◆ **DATA BLOCK**:
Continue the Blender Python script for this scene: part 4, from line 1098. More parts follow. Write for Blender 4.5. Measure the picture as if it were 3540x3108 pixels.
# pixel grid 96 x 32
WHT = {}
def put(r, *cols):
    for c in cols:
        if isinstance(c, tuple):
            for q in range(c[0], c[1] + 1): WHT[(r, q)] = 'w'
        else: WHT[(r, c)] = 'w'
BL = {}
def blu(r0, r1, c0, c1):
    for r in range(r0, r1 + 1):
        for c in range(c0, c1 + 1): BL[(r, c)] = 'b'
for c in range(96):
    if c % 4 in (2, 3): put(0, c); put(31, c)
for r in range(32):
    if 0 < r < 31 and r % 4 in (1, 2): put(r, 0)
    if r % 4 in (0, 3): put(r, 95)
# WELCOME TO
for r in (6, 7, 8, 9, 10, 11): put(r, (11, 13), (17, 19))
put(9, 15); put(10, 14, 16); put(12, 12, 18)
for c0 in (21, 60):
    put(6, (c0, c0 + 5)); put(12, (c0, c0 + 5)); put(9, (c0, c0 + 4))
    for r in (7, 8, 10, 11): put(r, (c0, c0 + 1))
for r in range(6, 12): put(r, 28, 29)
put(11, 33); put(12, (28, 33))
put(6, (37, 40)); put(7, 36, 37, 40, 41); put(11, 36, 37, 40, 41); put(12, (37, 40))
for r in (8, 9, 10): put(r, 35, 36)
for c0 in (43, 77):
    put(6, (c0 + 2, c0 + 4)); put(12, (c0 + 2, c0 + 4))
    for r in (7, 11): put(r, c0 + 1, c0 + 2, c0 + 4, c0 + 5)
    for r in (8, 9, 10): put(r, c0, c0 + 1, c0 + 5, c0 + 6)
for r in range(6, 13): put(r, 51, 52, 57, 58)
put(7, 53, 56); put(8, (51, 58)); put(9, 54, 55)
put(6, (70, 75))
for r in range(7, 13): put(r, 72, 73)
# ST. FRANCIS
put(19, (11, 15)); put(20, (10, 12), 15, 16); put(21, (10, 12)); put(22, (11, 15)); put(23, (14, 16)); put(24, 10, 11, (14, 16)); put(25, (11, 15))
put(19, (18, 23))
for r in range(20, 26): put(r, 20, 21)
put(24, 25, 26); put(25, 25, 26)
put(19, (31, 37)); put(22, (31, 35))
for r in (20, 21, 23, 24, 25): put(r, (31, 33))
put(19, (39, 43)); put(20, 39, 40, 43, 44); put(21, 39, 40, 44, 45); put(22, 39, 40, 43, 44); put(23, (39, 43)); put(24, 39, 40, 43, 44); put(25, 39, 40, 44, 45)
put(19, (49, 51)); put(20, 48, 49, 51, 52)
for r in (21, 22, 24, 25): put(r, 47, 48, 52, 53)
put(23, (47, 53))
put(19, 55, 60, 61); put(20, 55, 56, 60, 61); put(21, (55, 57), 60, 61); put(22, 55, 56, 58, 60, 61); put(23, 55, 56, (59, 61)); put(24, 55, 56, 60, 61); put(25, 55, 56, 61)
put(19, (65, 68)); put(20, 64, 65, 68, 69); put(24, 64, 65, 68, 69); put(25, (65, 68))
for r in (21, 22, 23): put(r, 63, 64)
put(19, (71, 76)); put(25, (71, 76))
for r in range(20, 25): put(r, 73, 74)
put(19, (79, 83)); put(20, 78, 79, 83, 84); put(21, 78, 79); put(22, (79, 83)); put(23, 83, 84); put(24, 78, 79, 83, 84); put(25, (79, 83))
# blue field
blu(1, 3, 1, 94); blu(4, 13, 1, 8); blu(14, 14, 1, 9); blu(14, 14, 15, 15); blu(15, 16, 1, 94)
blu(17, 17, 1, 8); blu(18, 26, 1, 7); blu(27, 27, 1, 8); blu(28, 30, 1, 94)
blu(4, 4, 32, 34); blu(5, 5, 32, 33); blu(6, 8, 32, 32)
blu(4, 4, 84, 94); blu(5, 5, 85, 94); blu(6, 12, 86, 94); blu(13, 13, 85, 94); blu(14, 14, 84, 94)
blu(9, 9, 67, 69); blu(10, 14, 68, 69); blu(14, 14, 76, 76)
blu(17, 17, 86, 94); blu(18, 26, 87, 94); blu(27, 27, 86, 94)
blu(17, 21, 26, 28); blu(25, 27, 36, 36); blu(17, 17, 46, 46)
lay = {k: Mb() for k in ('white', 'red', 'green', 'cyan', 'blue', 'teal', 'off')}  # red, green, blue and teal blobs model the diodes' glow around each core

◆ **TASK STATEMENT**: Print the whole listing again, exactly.

◆ **SOLUTION FOR THIS TASK**:
Continue the Blender Python script for this scene: part 4, from line 1098. More parts follow. Write for Blender 4.5. Measure the picture as if it were 3540x3108 pixels.
# pixel grid 96 x 32
WHT = {}
def put(r, *cols):
    for c in cols:
        if isinstance(c, tuple):
            for q in range(c[0], c[1] + 1): WHT[(r, q)] = 'w'
        else: WHT[(r, c)] = 'w'
BL = {}
def blu(r0, r1, c0, c1):
    for r in range(r0, r1 + 1):
        for c in range(c0, c1 + 1): BL[(r, c)] = 'b'
for c in range(96):
    if c % 4 in (2, 3): put(0, c); put(31, c)
for r in range(32):
    if 0 < r < 31 and r % 4 in (1, 2): put(r, 0)
    if r % 4 in (0, 3): put(r, 95)
# WELCOME TO
for r in (6, 7, 8, 9, 10, 11): put(r, (11, 13), (17, 19))
put(9, 15); put(10, 14, 16); put(12, 12, 18)
for c0 in (21, 60):
    put(6, (c0, c0 + 5)); put(12, (c0, c0 + 5)); put(9, (c0, c0 + 4))
    for r in (7, 8, 10, 11): put(r, (c0, c0 + 1))
for r in range(6, 12): put(r, 28, 29)
put(11, 33); put(12, (28, 33))
put(6, (37, 40)); put(7, 36, 37, 40, 41); put(11, 36, 37, 40, 41); put(12, (37, 40))
for r in (8, 9, 10): put(r, 35, 36)
for c0 in (43, 77):
    put(6, (c0 + 2, c0 + 4)); put(12, (c0 + 2, c0 + 4))
    for r in (7, 11): put(r, c0 + 1, c0 + 2, c0 + 4, c0 + 5)
    for r in (8, 9, 10): put(r, c0, c0 + 1, c0 + 5, c0 + 6)
for r in range(6, 13): put(r, 51, 52, 57, 58)
put(7, 53, 56); put(8, (51, 58)); put(9, 54, 55)
put(6, (70, 75))
for r in range(7, 13): put(r, 72, 73)
# ST. FRANCIS
put(19, (11, 15)); put(20, (10, 12), 15, 16); put(21, (10, 12)); put(22, (11, 15)); put(23, (14, 16)); put(24, 10, 11, (14, 16)); put(25, (11, 15))
put(19, (18, 23))
for r in range(20, 26): put(r, 20, 21)
put(24, 25, 26); put(25, 25, 26)
put(19, (31, 37)); put(22, (31, 35))
for r in (20, 21, 23, 24, 25): put(r, (31, 33))
put(19, (39, 43)); put(20, 39, 40, 43, 44); put(21, 39, 40, 44, 45); put(22, 39, 40, 43, 44); put(23, (39, 43)); put(24, 39, 40, 43, 44); put(25, 39, 40, 44, 45)
put(19, (49, 51)); put(20, 48, 49, 51, 52)
for r in (21, 22, 24, 25): put(r, 47, 48, 52, 53)
put(23, (47, 53))
put(19, 55, 60, 61); put(20, 55, 56, 60, 61); put(21, (55, 57), 60, 61); put(22, 55, 56, 58, 60, 61); put(23, 55, 56, (59, 61)); put(24, 55, 56, 60, 61); put(25, 55, 56, 61)
put(19, (65, 68)); put(20, 64, 65, 68, 69); put(24, 64, 65, 68, 69); put(25, (65, 68))
for r in (21, 22, 23): put(r, 63, 64)
put(19, (71, 76)); put(25, (71, 76))
for r in range(20, 25): put(r, 73, 74)
put(19, (79, 83)); put(20, 78, 79, 83, 84); put(21, 78, 79); put(22, (79, 83)); put(23, 83, 84); put(24, 78, 79, 83, 84); put(25, (79, 83))
# blue field
blu(1, 3, 1, 94); blu(4, 13, 1, 8); blu(14, 14, 1, 9); blu(14, 14, 15, 15); blu(15, 16, 1, 94)
blu(17, 17, 1, 8); blu(18, 26, 1, 7); blu(27, 27, 1, 8); blu(28, 30, 1, 94)
blu(4, 4, 32, 34); blu(5, 5, 32, 33); blu(6, 8, 32, 32)
blu(4, 4, 84, 94); blu(5, 5, 85, 94); blu(6, 12, 86, 94); blu(13, 13, 85, 94); blu(14, 14, 84, 94)
blu(9, 9, 67, 69); blu(10, 14, 68, 69); blu(14, 14, 76, 76)
blu(17, 17, 86, 94); blu(18, 26, 87, 94); blu(27, 27, 86, 94)
blu(17, 21, 26, 28); blu(25, 27, 36, 36); blu(17, 17, 46, 46)
lay = {k: Mb() for k in ('white', 'red', 'green', 'cyan', 'blue', 'teal', 'off')}  # red, green, blue and teal blobs model the diodes' glow around each core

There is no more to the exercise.